*** AVAILABLE DATA ***
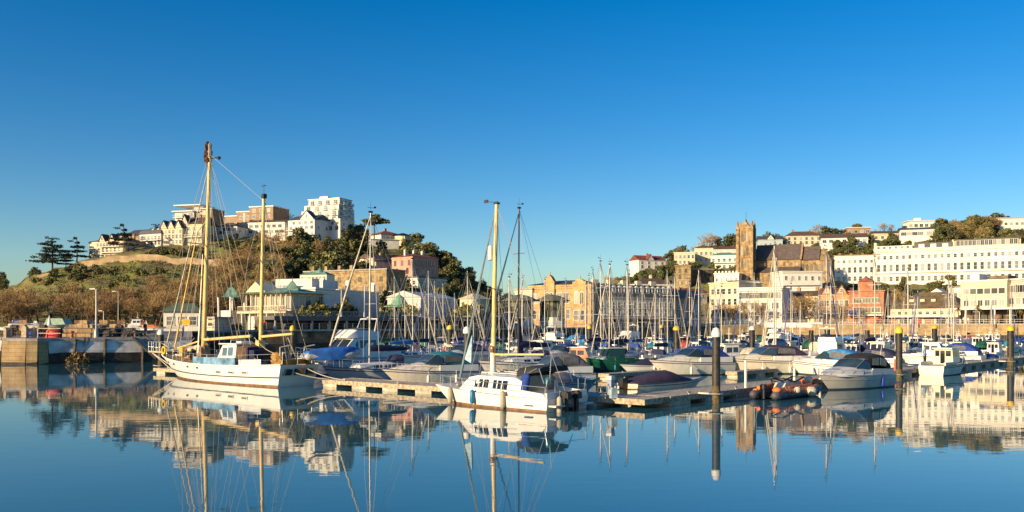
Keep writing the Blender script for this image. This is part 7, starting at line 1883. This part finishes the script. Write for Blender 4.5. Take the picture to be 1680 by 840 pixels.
# harbour kiosk
t = thing('harbour_kiosk', 'pale harbour kiosk with a green hipped roof behind the ketch bow rigging', 'kiosk', (PX(268, 136), 136, 3.2), head(1, .12))
mb = MB(); mb.box(0, 5.6, 0, 4, 0, 3.1); mb.build('wall', WHITE2, t)
MB().loft([[(-.5, -.5, 3.1), (6.1, -.5, 3.1), (6.1, 4.5, 3.1), (-.5, 4.5, 3.1)], [(1.4, 1.9, 4.5), (4.2, 1.9, 4.5), (4.2, 2.1, 4.5), (1.4, 2.1, 4.5)]]).build('roof', mat('green_slate', (.11, .16, .12), .7, var=.2), t)
win_row(t, 3, .2, 5.4, 1.0, 1.1, 1.3, 'sash')
MB().box(2.9, 4.1, -.12, -.02, .9, 1.9).build('poster_panel', YEL, t)
t, L, h = house('quay_store', 'small cream store with a balcony left of the pavilion behind the tall ketch mast', 300, 150, 352, 147, 523, 540, 4, CREAMR, 'flat', 0, COPE, [(4, .3, 1, 1.2, 'sash', 0, 1)], cat='building', found=2)
# ------------------------------------------------------------------ people
def person_mesh(seed, top, legs, hair, pose='stand'):
    rd = random.Random(seed)
    J = [((0, 0, .95), .135), ((0, .01, 1.18), .125), ((0, .01, 1.40), .15), ((0, 0, 1.52), .055), ((0, -.02, 1.60), .085), ((0, -.02, 1.70), .09)]
    E = [(0, 1), (1, 2), (2, 3), (3, 4), (4, 5)]
    st = .12 if pose == 'walk' else .0
    for s in (1, -1):
        n = len(J)
        J += [((s * .10, 0, .88), .09), ((s * .11, -s * st * .6 - .02, .50), .062), ((s * .11, -s * st * 1.2 + .02, .09), .045), ((s * .12, -s * st * 1.2 - .12, .04), .04)]
        E += [(0, n), (n, n + 1), (n + 1, n + 2), (n + 2, n + 3)]
        n = len(J)
        J += [((s * .19, .01, 1.40), .06), ((s * .24, .02 + s * st * .5, 1.13), .045), ((s * .23, -.08 + s * st * .8, .90), .034), ((s * .225, -.12 + s * st * .9, .81), .03)]
        E += [(2, n), (n, n + 1), (n + 1, n + 2), (n + 2, n + 3)]
    me = bpy.data.meshes.new('person'); me.from_pydata([j[0] for j in J], E, []); o = bpy.data.objects.new('person', me); COL.objects.link(o)
    md = o.modifiers.new('skin', 'SKIN'); 
    for i, (p, r) in enumerate(J): me.skin_vertices[0].data[i].radius = (r, r)
    me.skin_vertices[0].data[0].use_root = True
    o.modifiers.new('sub', 'SUBSURF').levels = 1
    dg = bpy.context.evaluated_depsgraph_get(); m2 = bpy.data.meshes.new_from_object(o.evaluated_get(dg))
    bpy.data.objects.remove(o)
    for q in (top, legs, SKIN, BLACKH): m2.materials.append(q)
    for p in m2.polygons:
        z = p.center.z; ax = abs(p.center.x)
        p.material_index = 2 if (z > 1.50 or (ax > .17 and z < .90)) else (0 if z > .93 or ax > .17 else (1 if z > .09 else 3))
    m2.polygons.foreach_set('use_smooth', [True] * len(m2.polygons)); m2.name = 'person'
    hb = MB(); hb.ball((0, .01, 1.74), (.098, .105, .085), 8); 
    return m2, hb
def person(label, px, Y, z, top, legs, hairc, rz, pose='stand', seed=1):
    m2, hb = person_mesh(seed, top, legs, hairc, pose)
    o = bpy.data.objects.new('person', m2); COL.objects.link(o); o.location = (PX(px, Y), Y, z); o.rotation_euler = (0, 0, rz)
    tag(o, label, 'person'); hb.build('hair', hairc, o, smooth=60)
HB, HG = mat('dark_hair', (.02, .014, .01), .7), mat('grey_hair', (.32, .30, .28), .7)
CW, CRd, CBl, CK_, CBe = mat('white_shirt', (.7, .68, .64), .9), mat('red_coat', (.5, .06, .04), .9), mat('pale_blue_shirt', (.30, .48, .60), .9), mat('dark_clothes', (.03, .03, .035), .9), mat('beige_trousers', (.36, .29, .2), .9)
person('person in white shirt standing by the quay rail under the cream block', 1581, 203.5 + 8, 4.6, CW, CBe, HB, .2)
person('person in dark clothes standing on the pier by the railing', 238, 104.5, 2.78, CK_, CK_, HB, 1.2)
person('person in a red coat standing at the quay edge right of the mizzen mast', 434, 146.5, 3.45, CRd, CK_, HG, -.4)
person('person in dark clothes walking under the promenade deck behind the ketch stern', 468, 147.2, 3.45, CK_, CBl, HB, 1.4, 'walk')
person('person in a pale blue top standing aboard beside the white cabin boat', 1517, 75.8, .5, CBl, CK_, HB, .6)
person('person in beige trousers walking on the quay before the market hall', 1470, 222, 4.55, CK_, CBe, HG, 1.5, 'walk')
person('person in red coat walking on the quay before the orange brick shops', 1362, 233, 4.55, CRd, CK_, HB, -1.4, 'walk')

random.seed(31)
PC = [(CW, 'white'), (CRd, 'red'), (CBl, 'pale blue'), (CK_, 'dark'), (CBe, 'beige'), (CANV['navy'], 'navy'), (YEL, 'yellow')]
for k in range(16):
    m_, nm = random.choice(PC); px = random.uniform(1190, 1665)
    yq = float(np.interp(px, [1180, 1260, 1680], [232, 236, 205])) + random.uniform(2, 5)
    m2, hb = person_mesh(50 + k, m_, random.choice((CK_, CBe, CBl)), HB, random.choice(('walk', 'stand')))
    o = bpy.data.objects.new('person', m2); COL.objects.link(o); o.location = (PX(px, yq), yq, 4.5); o.rotation_euler = (0, 0, random.uniform(0, 6.28)); tag(o, None, 'person', 'people on the right quay')
    hb.build('hair', random.choice((HB, HG)), o, smooth=60); pending(o, f'small figure in a {nm} top strolling on the sunlit quay', px)
for k in range(9):
    m_, nm = random.choice(PC); px = random.uniform(20, 320); yq = random.uniform(112, 150)
    m2, hb = person_mesh(80 + k, m_, random.choice((CK_, CBl)), HB, 'walk')
    o = bpy.data.objects.new('person', m2); COL.objects.link(o); o.location = (PX(px, yq), yq, 3.0 + (yq - 100) * .008); o.rotation_euler = (0, 0, random.uniform(0, 6.28)); tag(o, None, 'person', 'people behind the pier')
    hb.build('hair', HB, o, smooth=60); pending(o, f'small figure in a {nm} top walking behind the left pier', px)
resolve()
***
### EXERCISE INSTRUCTIONS
Every line of the data above should be quoted exactly. Omit the pictures.

### COMPLETE OUTPUT
Keep writing the Blender script for this image. This is part 7, starting at line 1883. This part finishes the script. Write for Blender 4.5. Take the picture to be 1680 by 840 pixels.
# harbour kiosk
t = thing('harbour_kiosk', 'pale harbour kiosk with a green hipped roof behind the ketch bow rigging', 'kiosk', (PX(268, 136), 136, 3.2), head(1, .12))
mb = MB(); mb.box(0, 5.6, 0, 4, 0, 3.1); mb.build('wall', WHITE2, t)
MB().loft([[(-.5, -.5, 3.1), (6.1, -.5, 3.1), (6.1, 4.5, 3.1), (-.5, 4.5, 3.1)], [(1.4, 1.9, 4.5), (4.2, 1.9, 4.5), (4.2, 2.1, 4.5), (1.4, 2.1, 4.5)]]).build('roof', mat('green_slate', (.11, .16, .12), .7, var=.2), t)
win_row(t, 3, .2, 5.4, 1.0, 1.1, 1.3, 'sash')
MB().box(2.9, 4.1, -.12, -.02, .9, 1.9).build('poster_panel', YEL, t)
t, L, h = house('quay_store', 'small cream store with a balcony left of the pavilion behind the tall ketch mast', 300, 150, 352, 147, 523, 540, 4, CREAMR, 'flat', 0, COPE, [(4, .3, 1, 1.2, 'sash', 0, 1)], cat='building', found=2)
# ------------------------------------------------------------------ people
def person_mesh(seed, top, legs, hair, pose='stand'):
    rd = random.Random(seed)
    J = [((0, 0, .95), .135), ((0, .01, 1.18), .125), ((0, .01, 1.40), .15), ((0, 0, 1.52), .055), ((0, -.02, 1.60), .085), ((0, -.02, 1.70), .09)]
    E = [(0, 1), (1, 2), (2, 3), (3, 4), (4, 5)]
    st = .12 if pose == 'walk' else .0
    for s in (1, -1):
        n = len(J)
        J += [((s * .10, 0, .88), .09), ((s * .11, -s * st * .6 - .02, .50), .062), ((s * .11, -s * st * 1.2 + .02, .09), .045), ((s * .12, -s * st * 1.2 - .12, .04), .04)]
        E += [(0, n), (n, n + 1), (n + 1, n + 2), (n + 2, n + 3)]
        n = len(J)
        J += [((s * .19, .01, 1.40), .06), ((s * .24, .02 + s * st * .5, 1.13), .045), ((s * .23, -.08 + s * st * .8, .90), .034), ((s * .225, -.12 + s * st * .9, .81), .03)]
        E += [(2, n), (n, n + 1), (n + 1, n + 2), (n + 2, n + 3)]
    me = bpy.data.meshes.new('person'); me.from_pydata([j[0] for j in J], E, []); o = bpy.data.objects.new('person', me); COL.objects.link(o)
    md = o.modifiers.new('skin', 'SKIN'); 
    for i, (p, r) in enumerate(J): me.skin_vertices[0].data[i].radius = (r, r)
    me.skin_vertices[0].data[0].use_root = True
    o.modifiers.new('sub', 'SUBSURF').levels = 1
    dg = bpy.context.evaluated_depsgraph_get(); m2 = bpy.data.meshes.new_from_object(o.evaluated_get(dg))
    bpy.data.objects.remove(o)
    for q in (top, legs, SKIN, BLACKH): m2.materials.append(q)
    for p in m2.polygons:
        z = p.center.z; ax = abs(p.center.x)
        p.material_index = 2 if (z > 1.50 or (ax > .17 and z < .90)) else (0 if z > .93 or ax > .17 else (1 if z > .09 else 3))
    m2.polygons.foreach_set('use_smooth', [True] * len(m2.polygons)); m2.name = 'person'
    hb = MB(); hb.ball((0, .01, 1.74), (.098, .105, .085), 8); 
    return m2, hb
def person(label, px, Y, z, top, legs, hairc, rz, pose='stand', seed=1):
    m2, hb = person_mesh(seed, top, legs, hairc, pose)
    o = bpy.data.objects.new('person', m2); COL.objects.link(o); o.location = (PX(px, Y), Y, z); o.rotation_euler = (0, 0, rz)
    tag(o, label, 'person'); hb.build('hair', hairc, o, smooth=60)
HB, HG = mat('dark_hair', (.02, .014, .01), .7), mat('grey_hair', (.32, .30, .28), .7)
CW, CRd, CBl, CK_, CBe = mat('white_shirt', (.7, .68, .64), .9), mat('red_coat', (.5, .06, .04), .9), mat('pale_blue_shirt', (.30, .48, .60), .9), mat('dark_clothes', (.03, .03, .035), .9), mat('beige_trousers', (.36, .29, .2), .9)
person('person in white shirt standing by the quay rail under the cream block', 1581, 203.5 + 8, 4.6, CW, CBe, HB, .2)
person('person in dark clothes standing on the pier by the railing', 238, 104.5, 2.78, CK_, CK_, HB, 1.2)
person('person in a red coat standing at the quay edge right of the mizzen mast', 434, 146.5, 3.45, CRd, CK_, HG, -.4)
person('person in dark clothes walking under the promenade deck behind the ketch stern', 468, 147.2, 3.45, CK_, CBl, HB, 1.4, 'walk')
person('person in a pale blue top standing aboard beside the white cabin boat', 1517, 75.8, .5, CBl, CK_, HB, .6)
person('person in beige trousers walking on the quay before the market hall', 1470, 222, 4.55, CK_, CBe, HG, 1.5, 'walk')
person('person in red coat walking on the quay before the orange brick shops', 1362, 233, 4.55, CRd, CK_, HB, -1.4, 'walk')

random.seed(31)
PC = [(CW, 'white'), (CRd, 'red'), (CBl, 'pale blue'), (CK_, 'dark'), (CBe, 'beige'), (CANV['navy'], 'navy'), (YEL, 'yellow')]
for k in range(16):
    m_, nm = random.choice(PC); px = random.uniform(1190, 1665)
    yq = float(np.interp(px, [1180, 1260, 1680], [232, 236, 205])) + random.uniform(2, 5)
    m2, hb = person_mesh(50 + k, m_, random.choice((CK_, CBe, CBl)), HB, random.choice(('walk', 'stand')))
    o = bpy.data.objects.new('person', m2); COL.objects.link(o); o.location = (PX(px, yq), yq, 4.5); o.rotation_euler = (0, 0, random.uniform(0, 6.28)); tag(o, None, 'person', 'people on the right quay')
    hb.build('hair', random.choice((HB, HG)), o, smooth=60); pending(o, f'small figure in a {nm} top strolling on the sunlit quay', px)
for k in range(9):
    m_, nm = random.choice(PC); px = random.uniform(20, 320); yq = random.uniform(112, 150)
    m2, hb = person_mesh(80 + k, m_, random.choice((CK_, CBl)), HB, 'walk')
    o = bpy.data.objects.new('person', m2); COL.objects.link(o); o.location = (PX(px, yq), yq, 3.0 + (yq - 100) * .008); o.rotation_euler = (0, 0, random.uniform(0, 6.28)); tag(o, None, 'person', 'people behind the pier')
    hb.build('hair', HB, o, smooth=60); pending(o, f'small figure in a {nm} top walking behind the left pier', px)
resolve()